WNIOSEK 5: Złe uzasadnienie wiąże się z ryzykiem zastosowania innych przepisów antyabuzywnych
Chociaż nie wynika to wprost z opublikowanej odmowy, to należy przestrzec kolejnych wnioskodawców, że nieodpowiednio skonstruowany wniosek naraża ich nie tylko na odmowę wydania opinii zabezpieczającej, lecz także zastosowanie innych sankcyjnych przepisów podatkowych. Przygotowując uzasadnienie, minister podzielił restrukturyzację na poszczególne etapy i odniósł się, a właściwie zakwestionował racjonalność ekonomiczną większości z nich. O ile zatem w analizowanym przypadku sama odmowa nie niesie ze sobą natychmiastowych negatywnych konsekwencji podatkowych (spółka X może nie rozliczać podatkowo straty wygenerowanej na transakcji), o tyle niektóre z etapów restrukturyzacji mogą zostać nimi obciążone. Chodzi przede wszystkim o połączenie spółek X i Y. Co do zasady połączenie spółek kapitałowych jest neutralne podatkowo. Ale jeżeli nie jest ono uzasadnione ekonomicznie, to przychodem dla spółki przejmującej jest majątek spółki przejmowanej, a kosztem podatkowym – jedynie wartość nominalna udziałów/akcji wydanych wspólnikowi spółki przejmowanej. Co więcej, w świetle najnowszej restrykcyjnej wykładni organów podatkowych uzyskany dochód nie może korzystać ze zwolnienia z CIT jako dochód z udziału w zyskach osób prawnych.
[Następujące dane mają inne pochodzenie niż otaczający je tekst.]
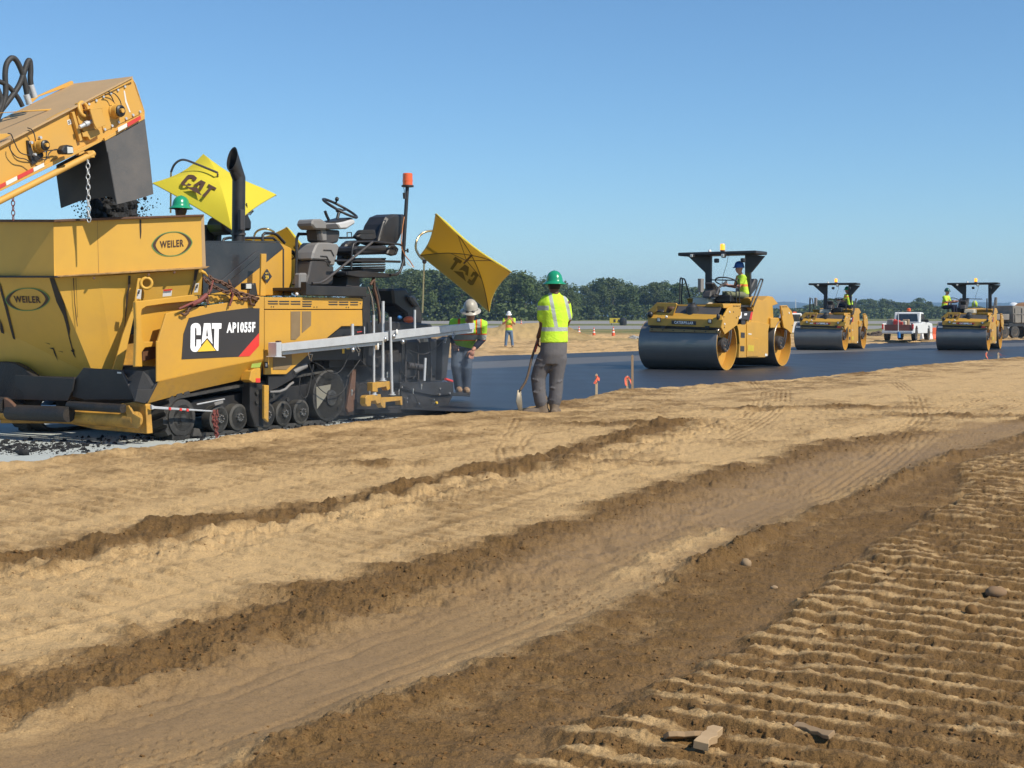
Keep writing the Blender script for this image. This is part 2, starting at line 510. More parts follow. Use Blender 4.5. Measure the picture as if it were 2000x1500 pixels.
def sdist(P, L):
    """signed distance of points to a polyline running away from the camera; + on its right-hand side, also arc position"""
    best = np.full(len(P), 1e9); sg = np.zeros(len(P)); arc = np.zeros(len(P)); s0 = 0.0
    for a, b in zip(L[:-1], L[1:]):
        ab = b-a; l = np.hypot(*ab)
        t = np.clip(((P-a)@ab)/l**2, 0, 1)
        q = P - (a + t[:,None]*ab)
        d = np.hypot(q[:,0], q[:,1])
        cr = ab[1]*(P[:,0]-a[0]) - ab[0]*(P[:,1]-a[1])
        m = d < best
        best[m] = d[m]; sg[m] = np.sign(cr[m]); arc[m] = s0 + t[m]*l
        s0 += l
    return best*sg, arc

# value noise
_T = rng.random((256, 256)).astype(np.float32)
def vnoise(x, y):
    xi = np.floor(x).astype(int); yi = np.floor(y).astype(int)
    fx = x-xi; fy = y-yi
    fx = fx*fx*(3-2*fx); fy = fy*fy*(3-2*fy)
    a = _T[xi & 255, yi & 255]; b = _T[(xi+1) & 255, yi & 255]; c = _T[xi & 255, (yi+1) & 255]; d = _T[(xi+1) & 255, (yi+1) & 255]
    return (a*(1-fx)+b*fx)*(1-fy) + (c*(1-fx)+d*fx)*fy
def fbm(x, y, oct=4, gain=0.5, lac=2.03):
    s = 0; a = 1; t = 0
    for i in range(oct):
        s = s + a*(vnoise(x*lac**i+17.3*i, y*lac**i+9.1*i)-.5); t += a*.5; a *= gain
    return s/t
def sstep(a, b, x):
    t = np.clip((x-a)/(b-a), 0, 1)
    return t*t*(3-2*t)

RIDGE_A = gline([(-250,1120),(0,1092),(110,1082),(220,1055),(330,1030),(430,1015),(550,998),(700,972),(820,942),(905,925),(960,918),(1010,908),(1160,868),(1310,828)])
BAND_B = gline([(-450,1490),(-200,1430),(0,1375),(150,1335),(350,1290),(500,1235),(650,1190),(800,1150),(1000,1098),(1200,1030),(1400,955),(1560,912),(1700,868),(1830,845)])
TRACK_C = gline([(0,1500),(250,1440),(500,1365),(800,1250),(1000,1178),(1300,1045),(1500,965),(1700,898),(1850,862),(2000,830)])
SAND_C = gline([(1020,1195),(1200,1120),(1400,1040)])
RIDGE_D = gline([(250,1600),(480,1500),(700,1405),(900,1330),(1000,1290),(1150,1222),(1300,1150),(1400,1095),(1550,1022),(1700,960),(1860,893),(2000,850),(2150,815)])
BAND_E = gline([(800,1470),(1000,1380),(1250,1255),(1450,1150),(1650,1055),(1800,965)])
CORR = gline([(700,1640),(940,1500),(1050,1450),(1180,1382),(1330,1310),(1470,1218),(1600,1140),(1720,1068),(1830,1002),(1905,900),(2080,860),(2300,830)])

TYRES = [(gline([(1500,742),(1530,765),(1528,795),(1480,830),(1420,860)]), .16), (gline([(1470,748),(1492,770),(1480,800),(1420,838)]), .14), (gline([(1990,790),(1900,812),(1800,850),(1730,905),(1640,965),(1500,1035)]), .20), (gline([(1960,772),(1850,800),(1770,840),(1700,892),(1600,955)]), .18),
         (gline([(1740,740),(1790,775),(1800,820),(1760,865),(1660,925)]), .18), (gline([(985,925),(975,880),(990,850),(1010,820)]), .10), (gline([(1030,925),(1012,880),(1030,850)]), .08)]
PATCHES = [(gpt((1665,797)), 1.5, .55), (gpt((1860,812)), 1.6, .5), (gpt((1240,828)), 1.1, .45), (gpt((1180,905)), .9, .3), (gpt((1480,800)), .8, .3), (gpt((760,905)), .5, .25)]
def nearest(P, L):
    s, a = sdist(P, L)
    return s, a

def dirt_fields(P):
    """height offset, wet or darkened soil tone, polish (smooth trafficked soil), looseness for points on the open dirt"""
    x, y = P[:,0], P[:,1]
    al = x*U.x + y*U.y            # along the paving direction
    ac = x*V.x + y*V.y            # across
    n1 = fbm(x*0.9, y*0.9, 4); n2 = fbm(x*4, y*4, 4, .55); n3 = fbm(x*17, y*17, 4, .62)
    n5 = fbm(x*7+11, y*7+3, 3, .6); n6 = np.abs(fbm(x*11+5, y*11, 3, .6))
    nl = fbm(al*.35+9, ac*3.2, 3)                  # long streaks with the traffic
    near = sstep(34, 14, y)
    h = n1*0.02 + n2*0.012 + n5*0.010*(.6+n1) + n3*0.0045*near
    wet = np.clip(0.15 + n1*0.24 + n2*0.16 + nl*.26 + .10*n5, 0, 1)
    pol = np.zeros_like(x)
    rough = np.clip(0.22 + n1*.6 + n2*.4, 0, 1)*.8
    # crawler imprints on the light dirt: patches of transverse cleat marks of several machines
    for k_, (th, sp, ox, am) in enumerate(((0, .17, 40, .019), (.22, .15, 71, .015), (-.18, .19, 12, .016))):
        c_, s_ = math.cos(th), math.sin(th)
        a2, b2_ = al*c_ + ac*s_, ac*c_ - al*s_
        g = fbm(a2*0.16+ox, b2_*0.75, 3)
        tr = sstep(-0.06, 0.14, g)*sstep(38, 22, y)
        ph = a2/sp + n2*.35 + .12*n5
        fr = ph - np.floor(ph)
        h += tr*am*(sstep(0, .3, fr)*(1-sstep(.5, 1, fr)) - .4)*(.6 + .8*fbm(b2_*3+ox, np.floor(ph)*2.7, 2))
        wet += tr*.10*sstep(.4, .0, fr)  # near flank of each cleat mark coloured darker
    # wheel ruts running with the traffic
    sdc, _ = sdist(P, TRACK_C)
    for k_, (off, w, dp) in enumerate([(-1.05,.035,.012),(-1.17,.03,.010),(-1.52,.05,.014),(-1.72,.04,.010),(-2.15,.05,.012),(-2.6,.06,.014),(-2.85,.05,.012),(-3.4,.07,.012),(-3.9,.05,.012),(-4.3,.08,.012),(-5.0,.06,.010)]):
        dd = sdc - off - 0.10*n1 - .10*fbm(al*.12+k_*7, al*0+k_, 3)
        gg = sstep(-.25, .15, fbm(al*.25+k_*13, ac*0+k_*3, 3))
        h -= dp*gg*np.exp(-(dd/w)**2); h += dp*.7*gg*np.exp(-((dd-w*2.1)/w)**2)*(1+1.5*n5)
        wet += .14*gg*np.exp(-(dd/w)**2)
    # ridge A
    sd, ar = sdist(P, RIDGE_A)
    w = .25 + 0.10*fbm(ar*1.1, ar*0+3, 3)
    b = np.exp(-(np.abs(sd - .06 + 0.09*n2 + .05*n5)/w)**2.6)
    h += b*(0.016 + n2*0.034 + n5*.032 + n3*0.016)
    wet = np.maximum(wet, np.clip(b*1.3, 0, 1)*(0.86+.35*n2)); rough = np.maximum(rough, b)
    b2 = np.exp(-(np.abs(sd-0.52+0.14*n1)/0.30)**2)
    h += b2*(0.012 + n2*0.032 + n5*.030 + n3*0.012); wet = np.maximum(wet, b2*(0.22+.75*n2+.5*n5)); rough = np.maximum(rough, b2*.9)
    # band B
    sd, ar = sdist(P, BAND_B)
    w = .50 + 0.16*fbm(ar*0.7, ar*0+7, 3)
    b = np.exp(-(np.abs(sd + .06 + 0.12*n2 + .05*n5)/w)**3.5)
    h += b*(0.018 + n2*0.034 + n5*.036 + n3*0.024) * (0.55+0.8*sstep(-.2,.35,sd))
    wet = np.maximum(wet, np.clip(b*(0.90 + .30*n2 + .2*n1), 0, 1)); rough = np.maximum(rough, b)
    btw = sstep(.05, .30, sd)*sstep(.05, -.15, sdc)
    wet = np.maximum(wet, btw*np.clip(.62 + .45*n2 + .5*nl + .3*n1, 0, 1)); h += btw*(n2*.016 + n5*.010)
    # sunk trafficked strip C
    c = np.exp(-(np.abs(sdc-.04+.08*n1+.03*n5)/.56)**4)
    h = h*(1-c*0.62) - c*0.028
    pol = np.maximum(pol, c*np.clip(0.85 + n1*.5 + nl*.3, 0, 1)); wet = wet*(1-c) + c*np.clip(0.60 + nl*.4 + n1*.3, 0, 1)
    rough *= (1-c*.8)
    lat = np.cos(2*np.pi*(al/.135 + .25*n1 + .5*np.floor(ac/.11)))*np.cos(2*np.pi*(ac/.11 + .3*n2))
    dots = sstep(.62, .85, lat)*c*near*sstep(.35, .6, vnoise(al*2.1, ac*2.7))
    h += 0.007*dots; wet = np.maximum(wet, dots*.95)
    for off in (-.36,-.26,-.15,-.05,.06,.17,.27,.37):
        h -= 0.007*c*np.exp(-((sdc-off+.02*n1)/.016)**2)*sstep(.35,.65,vnoise(al*.5+off*30, ac*0+off*9))
    sd, ar = sdist(P, SAND_C)
    s = np.exp(-(np.abs(sd+.06*n1+.05*n5)/(.15+.08*n1))**2)*np.clip(.8+n2+n1, 0, 1)
    pol *= (1-s*0.9); wet = wet*(1-s) + s*0.20; h += s*(0.016+.02*n5)
    # berm D
    sdD, ar = sdist(P, RIDGE_D)
    w = .15 + .07*fbm(ar*1.3, ar*0+1, 3)
    b = np.exp(-(np.abs(sdD + 0.07*n2 + .04*n5)/w)**2.3)
    b *= .75 + .5*fbm(ar*.6+2, ar*0+4, 2)
    h += b*(0.036 + n2*0.036 + n5*.034 + n3*0.026); rough = np.maximum(rough, b)
    bw = np.exp(-(np.abs(sdD-.03 + 0.07*n2)/.20)**2)
    wet = np.maximum(wet, bw*(0.88+.3*n2+.2*n5)); pol *= (1-bw)
    # damp strip E between the berm and the corrugations
    sdF, arF = sdist(P, CORR)
    sdF = sdF + 0.09*n2 + .07*n1 + .05*n5 + .12*fbm(arF*.9, arF*0+2, 3)
    e = sstep(-.04, .14, sdD)*sstep(.16, .0, sdF)
    wet = np.maximum(wet, e*np.clip(0.90+.25*n2+.2*nl, 0, 1)); h = h*(1-.45*e) - e*0.016 + e*(n2*0.014+n5*.010)
    rough = np.maximum(rough*(1-e*.4), e*.5)
    pol = np.maximum(pol*(1-e), e*0.30*np.clip(.5+nl*1.6, 0, 1))
    # curved tyre tracks swinging across the site on the right
    for L_, hw in TYRES:
        sdt, art = sdist(P, L_)
        inb = np.exp(-(np.abs(sdt+.02*n2)/hw)**6)*sstep(-.35, .15, fbm(art*.8+hw*90, art*0+3, 3) + .12)
        rib = np.cos(2*np.pi*(sdt+.012*n5)/.075)
        h += inb*(-.006 + .004*rib)*near; wet = np.maximum(wet, inb*(.26 - .20*rib + .35*n2 + .2*n1))
    for (cx_, cy_), rx_, ry_ in PATCHES:
        pt = np.exp(-(((x-cx_ - (y-cy_)*.55)/rx_)**2 + ((y-cy_)/ry_)**2 + .6*n2)**2)
        wet = np.maximum(wet, pt*(.62+.6*n2)); h += pt*(.012+n2*.04+n5*.03); rough = np.maximum(rough, pt)
    # grouser corrugations F
    f = sstep(-.05, .12, sdF)
    jit = 0.30*fbm(ac*.5, al*.35+5, 3) + .17*fbm(ac*2.1, al*1.3, 3) + .06*n5
    ph = al/0.19 + jit
    fl = np.floor(ph); fr = ph - fl
    brk = vnoise(fl*5.3, ac*1.1+fl*3.7); brk2 = vnoise(fl*9.1+40, ac*3.0)
    bar = sstep(0, .40, fr)*(1-sstep(.52, 1.0, fr))
    amp = 0.031*(0.45 + .75*brk)*(.75+.5*brk2)
    pas = (ac+.10*n1+.05*n2) % 1.45
    gap = sstep(.20, .03, np.abs(pas-.72))       # seams between passes of the machine
    crumb = np.clip(n6*3.2, 0, 1)
    h = h*(1-f) + f*(n1*0.016 + n2*0.012 + n3*0.012*(1.25-.8*bar) + amp*bar*(1-.65*gap) + gap*(n2*.03+.008) + crumb*.014*(1-.6*bar) + n5*.016)
    fq = fr + .10*n3 + .06*n5
    paletop = sstep(.27, .42, fq)*(1-sstep(.80, .95, fq))*sstep(-.40, .15, n2*.9 + fbm(al*.4, ac*.45+60, 3) + .10)  # paler band along the crest of each bar
    wet = wet*(1-f) + f*np.clip(0.95 - 0.60*paletop - .25*n3 + .12*n5, 0, 1)  # near slopes and troughs coloured darker, crests paler
    rough = np.maximum(rough*(1-f), f*(1-.7*bar))
    pol *= (1-f)
    # crumbs and lumps on loose places
    k = fbm(x*22, y*22, 3, .62); k2 = fbm(x*46+7, y*46, 2, .6)
    h += rough*(sstep(.10, .55, k)*0.014 + sstep(.15, .6, k2)*.006)*near
    return h, np.clip(wet, 0, 1), np.clip(pol, 0, 1), rough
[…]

Owszem, przepisy dotyczące klauzuli są tak skonstruowane, że nie ma ona zastosowania, gdy można zaaplikować inne przepisy antyabuzywne (tj. przeciwdziałające uzyskaniu korzyści podatkowych z transakcji przeprowadzanych bez ekonomicznych podstaw). Jednak klauzula jest o tyle specyficznym instrumentem, że ma zastosowanie również do zespołu czynności. Jeżeli więc korzyści podatkowe powstają również na etapach innych niż ostatni z całego zespołu, to zastosowanie klauzuli do całego zespołu czynności nie wyklucza zastosowania innych przepisów przeciwdziałających unikaniu opodatkowania do pozostałych etapów transakcji. Tym bardziej podkreśla to znaczenie dokładnego, spójnego i konsekwentnego udokumentowania uzasadnienia ekonomicznego transakcji – krok po kroku.